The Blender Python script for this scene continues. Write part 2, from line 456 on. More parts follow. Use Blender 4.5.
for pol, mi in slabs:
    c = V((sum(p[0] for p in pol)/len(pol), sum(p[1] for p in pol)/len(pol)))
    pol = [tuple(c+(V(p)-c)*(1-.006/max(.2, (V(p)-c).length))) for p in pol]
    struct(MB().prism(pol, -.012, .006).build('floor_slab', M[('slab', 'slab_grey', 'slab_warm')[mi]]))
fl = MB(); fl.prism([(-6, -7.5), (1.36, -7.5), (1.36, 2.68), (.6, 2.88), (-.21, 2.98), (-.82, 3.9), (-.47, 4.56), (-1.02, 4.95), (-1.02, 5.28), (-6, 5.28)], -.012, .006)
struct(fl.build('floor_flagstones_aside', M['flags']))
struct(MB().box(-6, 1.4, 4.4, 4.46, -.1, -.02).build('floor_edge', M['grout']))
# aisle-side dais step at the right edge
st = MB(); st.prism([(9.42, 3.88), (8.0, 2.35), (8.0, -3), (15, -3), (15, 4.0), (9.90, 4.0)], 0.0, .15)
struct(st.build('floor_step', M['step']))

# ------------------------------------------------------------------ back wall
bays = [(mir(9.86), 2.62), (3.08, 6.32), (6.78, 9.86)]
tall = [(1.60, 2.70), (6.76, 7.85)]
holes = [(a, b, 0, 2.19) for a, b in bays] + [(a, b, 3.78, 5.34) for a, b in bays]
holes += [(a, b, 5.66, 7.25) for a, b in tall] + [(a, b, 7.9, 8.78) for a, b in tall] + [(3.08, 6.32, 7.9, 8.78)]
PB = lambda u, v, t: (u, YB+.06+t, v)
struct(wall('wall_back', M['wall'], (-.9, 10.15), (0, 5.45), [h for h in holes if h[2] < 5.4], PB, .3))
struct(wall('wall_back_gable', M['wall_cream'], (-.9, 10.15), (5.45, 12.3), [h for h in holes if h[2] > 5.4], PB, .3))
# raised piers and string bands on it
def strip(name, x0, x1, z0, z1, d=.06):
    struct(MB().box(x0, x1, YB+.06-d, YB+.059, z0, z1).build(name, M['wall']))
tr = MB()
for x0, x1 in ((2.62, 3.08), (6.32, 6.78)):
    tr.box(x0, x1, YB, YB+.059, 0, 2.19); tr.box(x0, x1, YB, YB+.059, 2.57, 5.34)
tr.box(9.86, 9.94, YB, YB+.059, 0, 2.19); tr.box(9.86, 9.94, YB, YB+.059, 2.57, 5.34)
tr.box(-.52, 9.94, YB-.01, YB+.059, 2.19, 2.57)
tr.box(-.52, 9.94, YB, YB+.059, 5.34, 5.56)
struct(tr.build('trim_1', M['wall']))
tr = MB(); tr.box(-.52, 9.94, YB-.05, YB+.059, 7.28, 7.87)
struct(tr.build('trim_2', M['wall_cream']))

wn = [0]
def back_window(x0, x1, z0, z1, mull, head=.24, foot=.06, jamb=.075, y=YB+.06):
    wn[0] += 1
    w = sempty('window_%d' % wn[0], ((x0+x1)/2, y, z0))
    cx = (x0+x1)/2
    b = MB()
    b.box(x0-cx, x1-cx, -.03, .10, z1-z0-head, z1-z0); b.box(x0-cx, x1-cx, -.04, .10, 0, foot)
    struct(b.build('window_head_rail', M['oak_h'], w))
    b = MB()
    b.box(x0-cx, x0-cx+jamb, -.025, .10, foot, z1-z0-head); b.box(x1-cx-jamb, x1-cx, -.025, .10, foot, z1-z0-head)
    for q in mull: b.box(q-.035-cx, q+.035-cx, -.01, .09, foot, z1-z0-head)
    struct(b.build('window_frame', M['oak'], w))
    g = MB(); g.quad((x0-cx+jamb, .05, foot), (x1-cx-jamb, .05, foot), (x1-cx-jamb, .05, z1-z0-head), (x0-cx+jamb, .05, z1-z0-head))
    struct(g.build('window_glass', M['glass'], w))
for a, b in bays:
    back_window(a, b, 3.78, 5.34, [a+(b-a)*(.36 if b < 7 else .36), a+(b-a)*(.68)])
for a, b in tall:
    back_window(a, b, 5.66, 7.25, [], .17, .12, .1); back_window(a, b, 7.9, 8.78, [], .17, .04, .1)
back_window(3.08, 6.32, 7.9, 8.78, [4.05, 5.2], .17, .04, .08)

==

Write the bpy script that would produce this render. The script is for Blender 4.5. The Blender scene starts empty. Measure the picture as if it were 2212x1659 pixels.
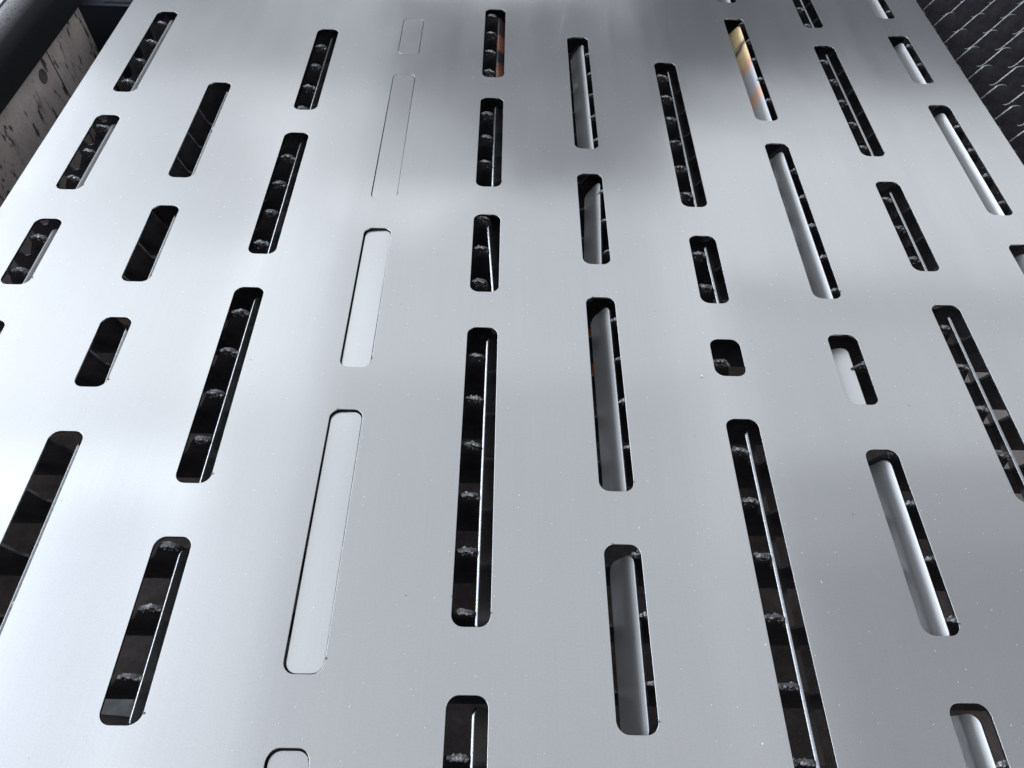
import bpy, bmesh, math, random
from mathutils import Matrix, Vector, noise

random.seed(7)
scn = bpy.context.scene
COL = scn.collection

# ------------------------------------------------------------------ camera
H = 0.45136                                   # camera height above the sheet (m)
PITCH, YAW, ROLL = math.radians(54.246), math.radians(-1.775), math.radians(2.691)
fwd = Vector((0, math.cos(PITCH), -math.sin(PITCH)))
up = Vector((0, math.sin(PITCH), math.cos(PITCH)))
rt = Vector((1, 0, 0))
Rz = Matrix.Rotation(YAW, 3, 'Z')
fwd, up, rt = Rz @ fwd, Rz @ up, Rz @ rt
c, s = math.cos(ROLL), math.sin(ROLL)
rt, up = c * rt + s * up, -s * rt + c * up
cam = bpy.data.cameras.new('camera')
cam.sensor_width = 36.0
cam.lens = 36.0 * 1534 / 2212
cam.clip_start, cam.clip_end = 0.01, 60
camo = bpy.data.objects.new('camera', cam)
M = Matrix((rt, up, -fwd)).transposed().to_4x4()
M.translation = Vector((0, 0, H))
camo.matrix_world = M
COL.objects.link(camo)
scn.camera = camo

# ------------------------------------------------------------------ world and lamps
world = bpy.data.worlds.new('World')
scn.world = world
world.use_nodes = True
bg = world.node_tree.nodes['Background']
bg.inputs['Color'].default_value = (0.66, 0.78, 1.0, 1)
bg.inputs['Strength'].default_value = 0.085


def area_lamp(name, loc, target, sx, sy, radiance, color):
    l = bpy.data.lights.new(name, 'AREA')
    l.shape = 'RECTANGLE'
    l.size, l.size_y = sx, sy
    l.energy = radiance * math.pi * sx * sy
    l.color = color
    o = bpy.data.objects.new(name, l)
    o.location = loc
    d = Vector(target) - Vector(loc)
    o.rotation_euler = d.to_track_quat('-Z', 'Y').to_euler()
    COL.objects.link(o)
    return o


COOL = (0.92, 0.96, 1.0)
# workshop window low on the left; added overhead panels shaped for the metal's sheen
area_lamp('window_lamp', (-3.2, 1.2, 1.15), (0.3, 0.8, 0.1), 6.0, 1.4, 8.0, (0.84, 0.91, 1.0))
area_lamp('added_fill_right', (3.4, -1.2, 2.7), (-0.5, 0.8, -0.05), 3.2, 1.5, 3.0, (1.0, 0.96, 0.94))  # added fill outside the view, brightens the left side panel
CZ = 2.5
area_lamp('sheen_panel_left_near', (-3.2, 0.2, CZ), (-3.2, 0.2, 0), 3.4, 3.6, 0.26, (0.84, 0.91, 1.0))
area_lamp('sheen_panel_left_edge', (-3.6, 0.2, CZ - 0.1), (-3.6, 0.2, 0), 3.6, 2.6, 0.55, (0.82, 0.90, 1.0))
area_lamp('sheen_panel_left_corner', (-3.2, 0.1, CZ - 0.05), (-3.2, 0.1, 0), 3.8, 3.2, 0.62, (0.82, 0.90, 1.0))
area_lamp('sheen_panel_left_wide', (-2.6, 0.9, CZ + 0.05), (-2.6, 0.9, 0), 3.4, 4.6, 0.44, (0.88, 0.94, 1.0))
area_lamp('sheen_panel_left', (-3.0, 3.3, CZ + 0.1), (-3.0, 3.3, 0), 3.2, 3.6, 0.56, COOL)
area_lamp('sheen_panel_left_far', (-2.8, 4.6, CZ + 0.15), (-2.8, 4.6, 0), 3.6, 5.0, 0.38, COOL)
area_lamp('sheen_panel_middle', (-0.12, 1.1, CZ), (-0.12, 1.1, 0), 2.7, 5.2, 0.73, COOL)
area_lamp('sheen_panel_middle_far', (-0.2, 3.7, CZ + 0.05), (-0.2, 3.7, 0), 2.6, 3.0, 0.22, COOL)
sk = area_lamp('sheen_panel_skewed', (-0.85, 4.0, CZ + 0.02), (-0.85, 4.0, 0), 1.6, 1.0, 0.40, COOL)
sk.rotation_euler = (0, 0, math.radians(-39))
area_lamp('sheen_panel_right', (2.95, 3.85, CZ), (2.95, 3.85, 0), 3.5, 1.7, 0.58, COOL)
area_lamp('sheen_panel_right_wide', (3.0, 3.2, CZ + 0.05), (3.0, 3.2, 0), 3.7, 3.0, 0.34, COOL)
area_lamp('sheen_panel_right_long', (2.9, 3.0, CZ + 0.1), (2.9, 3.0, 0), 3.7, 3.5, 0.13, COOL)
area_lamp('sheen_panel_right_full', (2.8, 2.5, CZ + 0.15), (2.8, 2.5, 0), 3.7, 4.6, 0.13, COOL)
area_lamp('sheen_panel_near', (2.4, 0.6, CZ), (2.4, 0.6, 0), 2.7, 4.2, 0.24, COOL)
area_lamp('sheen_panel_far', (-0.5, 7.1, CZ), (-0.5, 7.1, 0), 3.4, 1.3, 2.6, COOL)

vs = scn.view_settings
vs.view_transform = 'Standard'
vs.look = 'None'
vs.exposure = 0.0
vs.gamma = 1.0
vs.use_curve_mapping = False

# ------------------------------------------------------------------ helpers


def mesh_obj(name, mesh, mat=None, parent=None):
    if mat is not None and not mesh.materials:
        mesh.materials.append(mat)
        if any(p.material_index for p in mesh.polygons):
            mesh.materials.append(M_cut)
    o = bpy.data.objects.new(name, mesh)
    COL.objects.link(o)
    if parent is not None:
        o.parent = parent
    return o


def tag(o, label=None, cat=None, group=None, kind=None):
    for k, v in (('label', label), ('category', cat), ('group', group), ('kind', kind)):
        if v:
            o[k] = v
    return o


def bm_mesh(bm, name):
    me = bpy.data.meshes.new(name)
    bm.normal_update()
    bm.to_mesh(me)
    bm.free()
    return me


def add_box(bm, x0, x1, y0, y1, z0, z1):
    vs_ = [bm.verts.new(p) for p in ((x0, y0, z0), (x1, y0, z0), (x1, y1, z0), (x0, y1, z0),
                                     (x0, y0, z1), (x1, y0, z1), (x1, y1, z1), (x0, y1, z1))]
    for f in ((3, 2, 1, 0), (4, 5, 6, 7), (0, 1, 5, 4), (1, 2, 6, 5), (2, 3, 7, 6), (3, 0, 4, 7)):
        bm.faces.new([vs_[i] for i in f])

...

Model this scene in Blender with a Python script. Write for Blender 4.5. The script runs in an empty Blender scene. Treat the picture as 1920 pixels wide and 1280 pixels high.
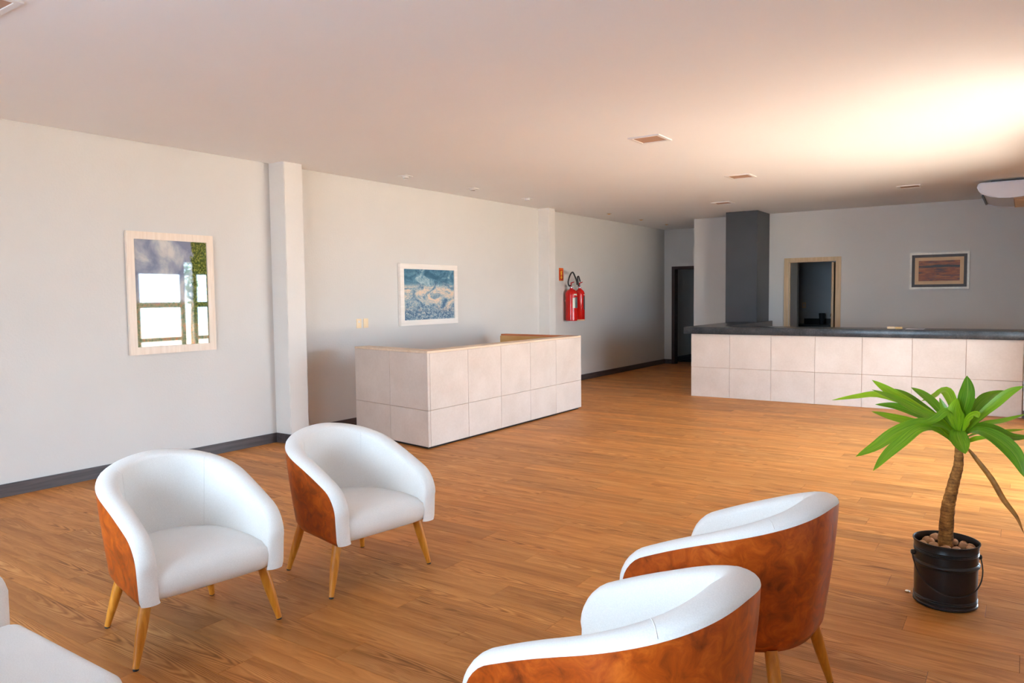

> Work to do: Exactly reproduce the stretch that starts at the line containing "Write the bpy" and ends at the line containing "COL = scn.collection", both ends included; leave any pictures out.

> Output:
Write the bpy script that would produce this render. The script is for Blender 4.5. The Blender scene starts empty. Measure the picture as if it were 2212x1659 pixels.
import bpy, bmesh, math, random
from mathutils import Matrix, Vector, noise

random.seed(7)
scn = bpy.context.scene
COL = scn.collection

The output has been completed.